**EXERCISE**
Print word for word the first line of the listing below and every line after it, through the line with "from mathutils import Vector, noise as mnoise". Leave out the pictures and the rest.

**DATA LINES**
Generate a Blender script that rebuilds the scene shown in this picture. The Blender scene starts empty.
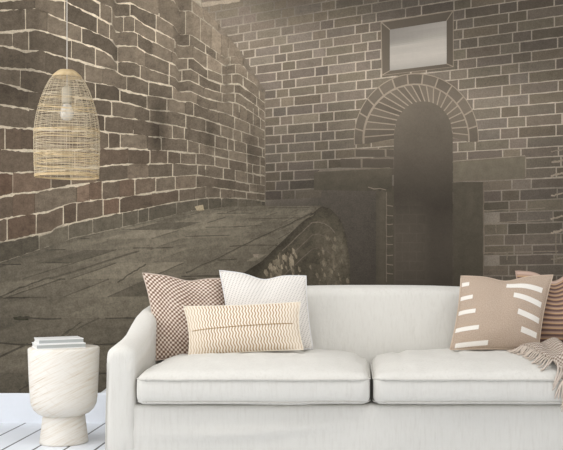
import bpy, bmesh, math, random
import numpy as np
from mathutils import Vector, noise as mnoise

random.seed(7)
scene = bpy.context.scene
COL = scene.collection
# ---------------------------------------------------------------- camera numbers
F = 950.0            # focal length in pixels of the 563 px wide frame
PX, PY = 356.0, 260.0  # vanishing point of the floor boards (level camera, shifted lens)
HC = 0.92            # camera height
YW = 5.38            # wall behind the sofa
SW = F / YW

def P(x, y, d):
    """photo measurement -> place in the room at depth d (metres from the camera)"""
    return Vector(((x - PX) * d / F, d, HC + (PY - y) * d / F))

# ---------------------------------------------------------------- colour helpers
def lin1(c):
    c = c / 255.0
    return c / 12.92 if c <= 0.04045 else ((c + 0.055) / 1.055) ** 2.4
def lin(r, g, b, a=1.0):
    return (lin1(r), lin1(g), lin1(b), a)

# ---------------------------------------------------------------- object helpers
def link(o, parent=None):
    COL.objects.link(o)
    if parent is not None:
        o.parent = parent
    return o
def mesh_obj(name, verts, faces, mat=None, parent=None, smooth=True, origin=None):
    me = bpy.data.meshes.new(name)
    if origin is None:
        origin = Vector((0, 0, 0))
    if parent is not None:
        origin = origin  # local to parent
    me.from_pydata([tuple(Vector(v) - Vector(origin)) for v in verts], [], faces)
    if smooth:
        me.polygons.foreach_set('use_smooth', [True] * len(me.polygons))
    me.update()
    o = bpy.data.objects.new(name, me)
    if parent is None:
        o.location = origin
    if mat:
        me.materials.append(mat)
    return link(o, parent)
def fix_normals(o):
    bm = bmesh.new(); bm.from_mesh(o.data)
    bmesh.ops.recalc_face_normals(bm, faces=bm.faces)
    bm.to_mesh(o.data); bm.free()
    return o
def empty(name, loc, label, cat, group=None):
    o = bpy.data.objects.new(name, None)
    o.location = loc
    o.empty_display_size = 0.1
    link(o); tag(o, label, cat, group)
    return o
def tag(o, label=None, cat=None, group=None, kind=None):
    if label: o['label'] = label
    if cat: o['category'] = cat
    if group: o['group'] = group
    if kind: o['kind'] = kind
    return o

class MB:
    """collects shapes (world or local coordinates) into one mesh"""
    def __init__(s): s.v = []; s.f = []
    def add(s, v, f):
        b = len(s.v); s.v += [tuple(p) for p in v]; s.f += [tuple(i + b for i in q) for q in f]
    def box(s, x0, x1, y0, y1, z0, z1):
        s.add([(x0,y0,z0),(x1,y0,z0),(x1,y1,z0),(x0,y1,z0),(x0,y0,z1),(x1,y0,z1),(x1,y1,z1),(x0,y1,z1)],
              [(3,2,1,0),(4,5,6,7),(0,1,5,4),(1,2,6,5),(2,3,7,6),(3,0,4,7)])
    def tube(s, pts, r, n=6, closed=False, caps=True):
        pts = [Vector(p) for p in pts]; m = len(pts); V = []
        rs = r if isinstance(r, (list, tuple)) else [r] * m
        up = None
        for i, p in enumerate(pts):
            a = pts[(i - 1) % m] if (closed or i > 0) else p
            b = pts[(i + 1) % m] if (closed or i < m - 1) else p
            t = (b - a)
            t = t.normalized() if t.length > 1e-9 else Vector((0, 0, 1))
            if up is None:
                up = Vector((0, 0, 1)) if abs(t.z) < .9 else Vector((1, 0, 0))
            sx = t.cross(up)
            if sx.length < 1e-6: sx = t.cross(Vector((0, 1, 0)))
            sx.normalize(); sy = sx.cross(t).normalized(); up = sy
            for k in range(n):
                an = 2 * math.pi * k / n
                V.append(p + (sx * math.cos(an) + sy * math.sin(an)) * rs[i])
        Fc = []
        for i in range(m if closed else m - 1):
            j = (i + 1) % m
            for k in range(n):
                l = (k + 1) % n
                Fc.append((i * n + k, i * n + l, j * n + l, j * n + k))
        if not closed and caps:
            Fc.append(tuple(range(n - 1, -1, -1))); Fc.append(tuple(range((m - 1) * n, m * n)))
        s.add(V, Fc)
    def lathe(s, prof, n=48, c=(0, 0, 0), cap=True):
        V = []; Fc = []
        for r, z in prof:
            for k in range(n):
                a = 2 * math.pi * k / n
                V.append((c[0] + r * math.cos(a), c[1] + r * math.sin(a), c[2] + z))
        m = len(prof)
        for i in range(m - 1):
            for k in range(n):
                l = (k + 1) % n
                Fc.append((i * n + k, i * n + l, (i + 1) * n + l, (i + 1) * n + k))
        if cap:
            Fc.append(tuple(range(n - 1, -1, -1))); Fc.append(tuple(range((m - 1) * n, m * n)))
        s.add(V, Fc)
    def build(s, name, mat, parent=None, smooth=True, origin=None):
        return mesh_obj(name, s.v, s.f, mat, parent, smooth, origin)

# ---------------------------------------------------------------- materials
def new_mat(name):
    m = bpy.data.materials.new(name); m.use_nodes = True
    nt = m.node_tree; b = nt.nodes['Principled BSDF']
    b.inputs['Roughness'].default_value = .8
    return m, nt, b
def N(nt, typ, **kw):
    n = nt.nodes.new(typ)
    for k, v in kw.items():
        if k.startswith('i_'):
            n.inputs[k[2:].replace('_', ' ')].default_value = v
        else:
            setattr(n, k, v)
    return n
def mapping(nt, kind='Object', scale=(1, 1, 1), rot=(0, 0, 0), vtype='POINT'):
    tc = N(nt, 'ShaderNodeTexCoord'); mp = N(nt, 'ShaderNodeMapping', vector_type=vtype)
    mp.inputs['Scale'].default_value = scale; mp.inputs['Rotation'].default_value = rot
    nt.links.new(tc.outputs[kind], mp.inputs['Vector'])
    return mp.outputs['Vector']
def noise_node(nt, vec, scale, detail=3, rough=.5):
    n = N(nt, 'ShaderNodeTexNoise'); n.inputs['Scale'].default_value = scale
    n.inputs['Detail'].default_value = detail; n.inputs['Roughness'].default_value = rough
    nt.links.new(vec, n.inputs['Vector']); return n.outputs['Fac']
def ramp(nt, fac, stops):
    r = N(nt, 'ShaderNodeValToRGB'); e = r.color_ramp.elements
    while len(e) < len(stops): e.new(.5)
    for i, (p, c) in enumerate(stops):
        e[i].position = p; e[i].color = c
    nt.links.new(fac, r.inputs['Fac']); return r.outputs['Color']
def mix(nt, a, b, fac, mode='MIX'):
    n = N(nt, 'ShaderNodeMix', data_type='RGBA', blend_type=mode)
    for sock, val in ((n.inputs[6], a), (n.inputs[7], b), (n.inputs[0], fac)):
        if hasattr(val, 'links'): nt.links.new(val, sock)
        else: sock.default_value = val
    return n.outputs[2]
def math_node(nt, op, a, b=0.0, c=None):
    n = N(nt, 'ShaderNodeMath', operation=op)
    for i, val in enumerate((a, b) if c is None else (a, b, c)):
        if hasattr(val, 'links'): nt.links.new(val, n.inputs[i])
        else: n.inputs[i].default_value = val
    return n.outputs[0]
def bump(nt, b, h, strength=.3, dist=.01):
    n = N(nt, 'ShaderNodeBump'); n.inputs['Strength'].default_value = strength; n.inputs['Distance'].default_value = dist
    nt.links.new(h, n.inputs['Height']); nt.links.new(n.outputs['Normal'], b.inputs['Normal'])
def plain(name, col, rough=.6, spec=.3):
    m, nt, b = new_mat(name)
    b.inputs['Base Color'].default_value = col; b.inputs['Roughness'].default_value = rough
    b.inputs['Specular IOR Level'].default_value = spec
    v = mapping(nt); f = noise_node(nt, v, 60, 2)
    c = mix(nt, tuple(x * .96 for x in col[:3]) + (1,), col, f)
    nt.links.new(c, b.inputs['Base Color'])
    return m

def linen(name, col, streak):
    m, nt, b = new_mat(name)
    v = mapping(nt, 'Object', (60, 60, 7)); f1 = noise_node(nt, v, 1.6, 5, .65)
    v2 = mapping(nt, 'Object', (1, 1, 1)); f2 = noise_node(nt, v2, 420, 2)
    f3 = noise_node(nt, v2, 7, 4, .55)
    c = ramp(nt, f1, [(.33, streak), (.52, col), (1, col)])
    c = mix(nt, c, tuple(x * .955 for x in col[:3]) + (1,), f3)
    nt.links.new(c, b.inputs['Base Color'])
    b.inputs['Roughness'].default_value = .9; b.inputs['Specular IOR Level'].default_value = .15
    b.inputs['Sheen Weight'].default_value = .1
    h = math_node(nt, 'ADD', math_node(nt, 'MULTIPLY', f2, .12), math_node(nt, 'MULTIPLY', noise_node(nt, mapping(nt, 'Object', (1, 1, .5)), 9, 4, .6), 1.0))
    bump(nt, b, h, .45, .02)
    return m
M_LINEN = linen('natural_white_linen', lin(220, 217, 209), lin(210, 206, 197))
M_PIPE = linen('linen_piping', lin(202, 199, 191), lin(192, 188, 180))
M_WALL = plain('white_wall_paint', lin(235, 236, 238))
M_BASE = plain('white_baseboard_paint', lin(240, 244, 250), .35, .4)
M_CEIL = plain('ceiling_paint', lin(242, 242, 242))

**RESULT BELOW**
Generate a Blender script that rebuilds the scene shown in this picture. The Blender scene starts empty.
import bpy, bmesh, math, random
import numpy as np
from mathutils import Vector, noise as mnoise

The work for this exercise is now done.